In an action to recover damages for personal injuries, etc., the plaintiffs appeal, as limited by their brief, from so much of an order of the Supreme Court, Kings County (Sherman, J.), dated January 15, 2010, as granted that branch of the motion of the defendants Hallen Construction Co., Inc., and Keyspan Energy Delivery N.Y.C. which was for summary judgment dismissing the complaint insofar as asserted against them.
Ordered that the order is reversed insofar as appealed from, on the law, with costs, and that branch of the motion of the defendants Hallen Construction Co., Inc., and Keyspan Energy Delivery N.Y.C. which was for summary judgment dismissing the complaint insofar as asserted against them is denied.
The plaintiff driver was operating a New York City Sanitation Department vehicle during the course of his employment when the vehicle hit an unsecured metal plate in the roadway, which allegedly caused him to lose control of his vehicle and sustain personal injuries.
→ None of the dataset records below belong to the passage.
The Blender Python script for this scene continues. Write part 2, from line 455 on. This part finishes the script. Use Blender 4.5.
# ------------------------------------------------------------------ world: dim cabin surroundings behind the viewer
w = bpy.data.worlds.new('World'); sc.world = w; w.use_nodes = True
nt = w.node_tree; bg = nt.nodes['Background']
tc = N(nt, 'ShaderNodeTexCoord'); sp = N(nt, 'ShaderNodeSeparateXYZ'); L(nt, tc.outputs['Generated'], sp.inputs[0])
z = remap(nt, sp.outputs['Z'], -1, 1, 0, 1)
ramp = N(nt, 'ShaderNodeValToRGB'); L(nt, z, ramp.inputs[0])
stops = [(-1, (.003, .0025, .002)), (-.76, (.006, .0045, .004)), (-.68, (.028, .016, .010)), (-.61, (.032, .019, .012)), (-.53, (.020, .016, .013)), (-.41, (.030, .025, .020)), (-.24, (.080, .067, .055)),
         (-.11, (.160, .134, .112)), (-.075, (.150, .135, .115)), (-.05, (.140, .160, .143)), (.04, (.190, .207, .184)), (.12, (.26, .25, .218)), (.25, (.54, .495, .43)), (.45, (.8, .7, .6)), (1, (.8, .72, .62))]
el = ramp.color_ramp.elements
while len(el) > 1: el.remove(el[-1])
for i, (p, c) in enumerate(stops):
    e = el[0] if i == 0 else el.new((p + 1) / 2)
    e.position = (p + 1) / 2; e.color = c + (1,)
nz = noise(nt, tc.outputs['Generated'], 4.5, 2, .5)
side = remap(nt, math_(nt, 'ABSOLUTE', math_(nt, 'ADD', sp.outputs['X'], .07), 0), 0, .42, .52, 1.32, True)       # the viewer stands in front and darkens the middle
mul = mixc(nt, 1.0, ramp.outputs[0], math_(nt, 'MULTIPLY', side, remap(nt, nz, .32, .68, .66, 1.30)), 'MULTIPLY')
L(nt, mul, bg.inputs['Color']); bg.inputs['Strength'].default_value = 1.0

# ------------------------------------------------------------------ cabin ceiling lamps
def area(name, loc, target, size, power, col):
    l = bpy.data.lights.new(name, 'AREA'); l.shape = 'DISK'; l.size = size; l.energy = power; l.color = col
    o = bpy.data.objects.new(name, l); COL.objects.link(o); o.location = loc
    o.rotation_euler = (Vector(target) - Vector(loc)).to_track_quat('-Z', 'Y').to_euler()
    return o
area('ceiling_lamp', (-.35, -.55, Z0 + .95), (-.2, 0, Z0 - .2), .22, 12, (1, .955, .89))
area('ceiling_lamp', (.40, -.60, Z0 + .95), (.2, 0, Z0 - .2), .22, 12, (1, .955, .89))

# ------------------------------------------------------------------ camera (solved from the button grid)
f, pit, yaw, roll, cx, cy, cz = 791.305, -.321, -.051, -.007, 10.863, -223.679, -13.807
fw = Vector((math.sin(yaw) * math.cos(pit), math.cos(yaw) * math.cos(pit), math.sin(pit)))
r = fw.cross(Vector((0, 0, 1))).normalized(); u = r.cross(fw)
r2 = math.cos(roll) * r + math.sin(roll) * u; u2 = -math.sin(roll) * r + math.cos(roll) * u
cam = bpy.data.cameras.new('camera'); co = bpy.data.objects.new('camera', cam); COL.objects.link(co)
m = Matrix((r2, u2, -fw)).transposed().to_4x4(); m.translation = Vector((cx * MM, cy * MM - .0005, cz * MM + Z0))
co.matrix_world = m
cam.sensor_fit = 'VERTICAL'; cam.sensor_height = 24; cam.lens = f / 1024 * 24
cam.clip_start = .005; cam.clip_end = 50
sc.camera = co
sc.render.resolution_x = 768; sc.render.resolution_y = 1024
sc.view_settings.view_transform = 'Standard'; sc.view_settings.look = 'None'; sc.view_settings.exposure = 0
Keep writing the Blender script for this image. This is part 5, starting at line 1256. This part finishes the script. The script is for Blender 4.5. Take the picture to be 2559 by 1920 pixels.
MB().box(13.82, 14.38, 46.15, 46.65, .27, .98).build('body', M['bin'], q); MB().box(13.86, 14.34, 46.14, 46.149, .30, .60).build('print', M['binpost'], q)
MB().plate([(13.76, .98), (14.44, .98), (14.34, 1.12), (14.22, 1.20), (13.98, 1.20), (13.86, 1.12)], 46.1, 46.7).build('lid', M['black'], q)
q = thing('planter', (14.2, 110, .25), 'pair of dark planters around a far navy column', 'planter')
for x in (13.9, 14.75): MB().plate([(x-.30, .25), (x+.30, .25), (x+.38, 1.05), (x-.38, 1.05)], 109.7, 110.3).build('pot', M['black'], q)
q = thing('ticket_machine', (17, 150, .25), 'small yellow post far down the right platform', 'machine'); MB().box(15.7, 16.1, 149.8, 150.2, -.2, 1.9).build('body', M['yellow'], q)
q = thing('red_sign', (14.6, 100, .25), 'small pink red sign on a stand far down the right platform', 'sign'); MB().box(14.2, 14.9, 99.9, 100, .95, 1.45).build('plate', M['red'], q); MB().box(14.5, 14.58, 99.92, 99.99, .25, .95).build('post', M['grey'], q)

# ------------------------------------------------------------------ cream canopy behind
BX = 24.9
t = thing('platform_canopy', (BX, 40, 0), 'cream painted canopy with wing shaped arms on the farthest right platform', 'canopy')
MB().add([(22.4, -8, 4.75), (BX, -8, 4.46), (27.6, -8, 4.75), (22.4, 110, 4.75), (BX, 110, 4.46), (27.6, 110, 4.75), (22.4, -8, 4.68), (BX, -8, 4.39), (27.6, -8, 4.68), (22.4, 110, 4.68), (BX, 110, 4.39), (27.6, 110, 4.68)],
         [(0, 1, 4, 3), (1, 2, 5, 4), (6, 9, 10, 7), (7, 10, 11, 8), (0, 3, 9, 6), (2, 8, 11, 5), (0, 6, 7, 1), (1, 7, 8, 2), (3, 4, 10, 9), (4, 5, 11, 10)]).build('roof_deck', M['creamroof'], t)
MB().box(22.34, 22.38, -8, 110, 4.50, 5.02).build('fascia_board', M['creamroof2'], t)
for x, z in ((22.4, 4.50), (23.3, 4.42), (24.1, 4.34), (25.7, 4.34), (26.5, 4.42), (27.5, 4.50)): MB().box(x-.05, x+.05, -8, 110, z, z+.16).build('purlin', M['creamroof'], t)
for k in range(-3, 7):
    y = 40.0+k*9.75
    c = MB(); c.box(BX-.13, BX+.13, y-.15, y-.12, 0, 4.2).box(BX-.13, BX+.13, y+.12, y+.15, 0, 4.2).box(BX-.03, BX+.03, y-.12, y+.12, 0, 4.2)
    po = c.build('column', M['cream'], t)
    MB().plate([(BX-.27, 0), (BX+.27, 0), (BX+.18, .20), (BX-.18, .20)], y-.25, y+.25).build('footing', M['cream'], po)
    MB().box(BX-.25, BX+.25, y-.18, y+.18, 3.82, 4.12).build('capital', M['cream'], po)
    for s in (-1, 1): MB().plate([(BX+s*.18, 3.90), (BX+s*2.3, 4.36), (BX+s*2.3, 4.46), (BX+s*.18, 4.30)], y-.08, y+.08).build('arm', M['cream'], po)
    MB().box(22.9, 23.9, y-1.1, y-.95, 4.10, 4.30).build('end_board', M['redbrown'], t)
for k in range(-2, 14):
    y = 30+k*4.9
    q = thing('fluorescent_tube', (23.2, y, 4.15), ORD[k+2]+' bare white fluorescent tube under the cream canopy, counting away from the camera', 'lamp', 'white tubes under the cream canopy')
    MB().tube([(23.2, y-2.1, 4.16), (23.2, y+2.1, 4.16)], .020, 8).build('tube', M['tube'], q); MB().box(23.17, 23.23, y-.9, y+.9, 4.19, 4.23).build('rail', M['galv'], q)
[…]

In support of their motion for summary judgment, the defendants Hallen Construction Co., Inc. (hereinafter Hallen), and Keyspan Energy Delivery N.Y.C. (hereinafter Keyspan) submitted evidence sufficient to establish, prima facie, that they did not create the alleged defect in the roadway which caused the plaintiff driver to sustain injuries (see Courtright v Orange & Rockland Utils., Inc., 76 AD3d 501 [2010]; Garcia v City of New York, 53 AD3d 644 [2008]; Rubina v City of New York, 51 AD3d 761 [2008]). In opposition, the plaintiffs submitted evidence sufficient to raise triable issues of fact as to the exact situs of the defect and whether Hallen and Keyspan created the alleged defect. Generally, an opposing party must make a showing of evidentiary proof in admissible form (see Zuckerman v City of New York, 49 NY2d 557 [1980]). "Under certain circumstances' [o]ur courts have recognized that proof which might be inadmissible at trial may, nevertheless, be considered in opposition to a motion for summary judgment' " (Guzman v Strab Constr. Corp., 228 AD2d 645, 646 [1996], quoting Zuilkowski v Sentry Ins., 114 AD2d 453, 454 [1985]; see Phillips v Kantor & Co., 31 NY2d 307 [1972]). Here, the accident report from the New York City Sanitation [*2]Department, which was produced during discovery and had sufficient indicia of reliability, raised a triable issue of fact as to whether the alleged defect was located within the area where Keyspan and Hallen performed their work (see Asare v Ramirez, 5 AD3d 193 [2004]; Guzman v Strab Constr. Corp., 228 AD2d 645 [1996]).
Accordingly, the Supreme Court should have denied that branch of the motion of Hallen and Keyspan which was for summary judgment dismissing the complaint insofar as asserted against them. Covello, J.P., Belen, Hall and Cohen, JJ., concur.